The story represents Adam and Eve as having fellowship with God but not having developed into all the fulness of their calling yet.

(It depicts the early time of humanity, whether that lasted moments, or years!)

Thus Daddy Girl (your post 4) because of all sorts of knock-on effects we experience this issue poignantly as we all know.

Not only was there further revelation by God to Adam, and to Cain after he had commited murder, and so many times to so many people, and acting in their lives. Then when Jesus came as foretold by the Old Testament Scriptures He sent the Holy Spirit and can indwell in us, making our destined calling feasible.

Presumably the point about lust (fhansen) is that we know when we’ve been into it. Priding ourselves on our cleverness just when succumbing to manipulativeness is something we don’t so easily notice ourselves doing, or would like to kid ourselves we haven’t.


#14

I don’t think it was quite as innocent as that.

Eve knew there was ONLY ONE COMMAND. Not to eat of the fruit of the tree of knowledge (not even to touch it!)

This command came from God her creator. Eve was in a state of pure holiness and without any sin or concupiscence.

By listening to the suggestion of the serpent Eve thereby:
Mistrusted what God told her.
Suspected God was trying to “hold her down.”
Broke her avenue of grace, that was usually present.
In pride decided to do what SHE wanted to do.
Finally committing herself to her opposition to God by actually eating the fruit.
Drawing in her spouse Adam to commit the same sin.

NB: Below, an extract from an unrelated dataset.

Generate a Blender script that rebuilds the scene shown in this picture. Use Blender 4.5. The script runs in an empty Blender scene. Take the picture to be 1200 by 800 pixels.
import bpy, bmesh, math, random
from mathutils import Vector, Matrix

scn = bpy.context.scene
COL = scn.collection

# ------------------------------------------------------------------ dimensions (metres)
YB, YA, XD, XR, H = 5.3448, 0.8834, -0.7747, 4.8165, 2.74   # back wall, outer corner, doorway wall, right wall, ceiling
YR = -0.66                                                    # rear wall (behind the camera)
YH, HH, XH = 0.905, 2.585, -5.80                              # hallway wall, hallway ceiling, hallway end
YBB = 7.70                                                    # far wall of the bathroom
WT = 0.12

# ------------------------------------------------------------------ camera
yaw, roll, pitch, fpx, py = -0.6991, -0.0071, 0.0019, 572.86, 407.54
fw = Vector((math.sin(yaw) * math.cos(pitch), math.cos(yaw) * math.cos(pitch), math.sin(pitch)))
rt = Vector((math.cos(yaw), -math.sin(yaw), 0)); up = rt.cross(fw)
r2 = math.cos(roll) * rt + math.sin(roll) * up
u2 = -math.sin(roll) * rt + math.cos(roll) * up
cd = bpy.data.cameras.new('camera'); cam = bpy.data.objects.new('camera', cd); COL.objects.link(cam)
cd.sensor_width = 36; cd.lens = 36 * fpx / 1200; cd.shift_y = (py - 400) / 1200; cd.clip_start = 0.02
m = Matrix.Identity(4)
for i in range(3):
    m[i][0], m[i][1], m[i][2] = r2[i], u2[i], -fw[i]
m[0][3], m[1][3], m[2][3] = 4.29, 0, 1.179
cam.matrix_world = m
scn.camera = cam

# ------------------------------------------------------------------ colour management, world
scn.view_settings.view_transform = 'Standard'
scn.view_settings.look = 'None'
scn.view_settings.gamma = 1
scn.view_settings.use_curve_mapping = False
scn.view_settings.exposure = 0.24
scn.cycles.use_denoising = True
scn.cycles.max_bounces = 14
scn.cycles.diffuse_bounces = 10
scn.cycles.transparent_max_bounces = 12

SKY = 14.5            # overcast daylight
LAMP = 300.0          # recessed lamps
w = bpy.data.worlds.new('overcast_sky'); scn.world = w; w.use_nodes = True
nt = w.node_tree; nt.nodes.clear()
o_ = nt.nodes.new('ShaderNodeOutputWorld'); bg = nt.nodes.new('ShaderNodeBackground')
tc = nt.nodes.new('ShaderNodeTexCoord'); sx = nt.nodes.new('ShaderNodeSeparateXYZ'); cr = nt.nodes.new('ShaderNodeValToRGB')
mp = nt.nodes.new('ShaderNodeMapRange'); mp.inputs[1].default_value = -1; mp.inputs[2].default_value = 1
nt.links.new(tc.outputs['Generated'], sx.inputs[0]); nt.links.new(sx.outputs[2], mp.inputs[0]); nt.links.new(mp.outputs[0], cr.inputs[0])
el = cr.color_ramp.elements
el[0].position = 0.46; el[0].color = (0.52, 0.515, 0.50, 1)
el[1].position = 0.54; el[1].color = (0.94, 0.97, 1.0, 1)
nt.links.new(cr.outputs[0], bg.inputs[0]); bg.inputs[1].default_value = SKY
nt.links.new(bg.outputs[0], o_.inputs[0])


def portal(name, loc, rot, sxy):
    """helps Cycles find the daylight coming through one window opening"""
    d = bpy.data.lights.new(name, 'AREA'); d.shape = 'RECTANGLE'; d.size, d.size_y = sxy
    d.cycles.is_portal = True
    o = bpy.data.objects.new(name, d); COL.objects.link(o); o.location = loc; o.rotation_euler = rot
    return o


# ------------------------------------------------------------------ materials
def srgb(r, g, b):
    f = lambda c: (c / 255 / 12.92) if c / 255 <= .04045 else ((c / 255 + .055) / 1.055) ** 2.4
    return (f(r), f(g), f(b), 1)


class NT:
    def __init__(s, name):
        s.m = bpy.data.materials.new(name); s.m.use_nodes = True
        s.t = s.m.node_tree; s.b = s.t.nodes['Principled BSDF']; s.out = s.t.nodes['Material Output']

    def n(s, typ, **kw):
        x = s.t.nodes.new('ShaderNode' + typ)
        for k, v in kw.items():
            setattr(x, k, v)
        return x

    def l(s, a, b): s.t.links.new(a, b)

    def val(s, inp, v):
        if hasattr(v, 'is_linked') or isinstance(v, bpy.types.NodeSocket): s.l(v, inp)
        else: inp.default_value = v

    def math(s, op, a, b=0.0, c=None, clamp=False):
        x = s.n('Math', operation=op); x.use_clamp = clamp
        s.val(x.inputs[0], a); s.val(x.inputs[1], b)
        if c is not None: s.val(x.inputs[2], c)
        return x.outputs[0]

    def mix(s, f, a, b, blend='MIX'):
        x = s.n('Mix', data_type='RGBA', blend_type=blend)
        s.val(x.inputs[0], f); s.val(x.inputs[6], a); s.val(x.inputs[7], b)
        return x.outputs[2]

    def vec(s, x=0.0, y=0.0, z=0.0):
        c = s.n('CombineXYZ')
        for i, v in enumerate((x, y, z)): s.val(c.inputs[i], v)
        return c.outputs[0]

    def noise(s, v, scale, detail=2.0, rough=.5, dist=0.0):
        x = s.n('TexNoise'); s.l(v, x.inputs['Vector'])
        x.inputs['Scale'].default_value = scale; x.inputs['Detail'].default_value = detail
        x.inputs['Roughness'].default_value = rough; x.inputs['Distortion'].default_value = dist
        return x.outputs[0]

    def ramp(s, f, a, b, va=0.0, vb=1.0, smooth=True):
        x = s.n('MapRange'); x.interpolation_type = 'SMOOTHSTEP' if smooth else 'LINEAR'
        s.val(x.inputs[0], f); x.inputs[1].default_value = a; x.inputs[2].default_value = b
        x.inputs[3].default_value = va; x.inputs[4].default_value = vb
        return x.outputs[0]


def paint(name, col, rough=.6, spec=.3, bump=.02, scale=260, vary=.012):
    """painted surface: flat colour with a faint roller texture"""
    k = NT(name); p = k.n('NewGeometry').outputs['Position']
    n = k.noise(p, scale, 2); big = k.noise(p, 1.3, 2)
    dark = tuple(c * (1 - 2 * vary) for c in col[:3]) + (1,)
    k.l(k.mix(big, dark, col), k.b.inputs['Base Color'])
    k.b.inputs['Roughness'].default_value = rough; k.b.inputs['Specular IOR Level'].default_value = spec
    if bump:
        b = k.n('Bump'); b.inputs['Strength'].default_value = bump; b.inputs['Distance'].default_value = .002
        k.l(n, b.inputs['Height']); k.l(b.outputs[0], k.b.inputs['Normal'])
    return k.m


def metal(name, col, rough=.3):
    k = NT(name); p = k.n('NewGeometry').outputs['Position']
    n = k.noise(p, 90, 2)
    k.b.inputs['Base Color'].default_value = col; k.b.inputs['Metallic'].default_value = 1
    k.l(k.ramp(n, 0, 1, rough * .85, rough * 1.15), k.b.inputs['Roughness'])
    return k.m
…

Of all humanity, no one had LESS reason to sin against God than Adam and Eve.

God did not “set Eve up” for a fall. Her sin was a lack of Faith, Hope and Charity in God. She compounded the sin by scandalizing Adam and enlisting his cooperation in the sin. (Adam is just as guilty as Eve, but there is nothing mitigating or innocent about Eve’s sin either.)


#15

That is not a teaching of the Catholic church. The sins were pride and disobedience. There are some individuals geologist that came out that the sin was sexual in nature but that is not what the church teaches. Saint Pope John Paul 2 made a very good explanation of Adam and Eve`s sin in humans vitae (if I am correct) so I would suggest to read what he wrote so you can understand it better.


#16

Moreover, God never said that the forbidden fruit was good fruit. He told them that if they ate from it they were going to die. She rather to listen to the snake (you will be like God) and do what she wanted instead of obeying God.


#17

If I remember correctly, Scott Hahn said this in reference to Abraham, not to Adam and Eve. In Gen 15, God promises Abram will have many descendants, then in Gen 16 Abram has intercourse with his wife’s maid because his wife hasn’t born him any children, and then in Gen 17 God demands circumcision (as a response to Abraham’s sexual sin).


#18

Was it a sexual sin? If I understand correctly Abraham’s having a son in this way was an acceptable practise in his day. I think his sin was not believing God’s word.


#19

No Dr. Hahn does not say that as I recall…so do not ascribe that to him.


#20

How is the fall of man related to lust?

Sexual lust began -* after* the fall.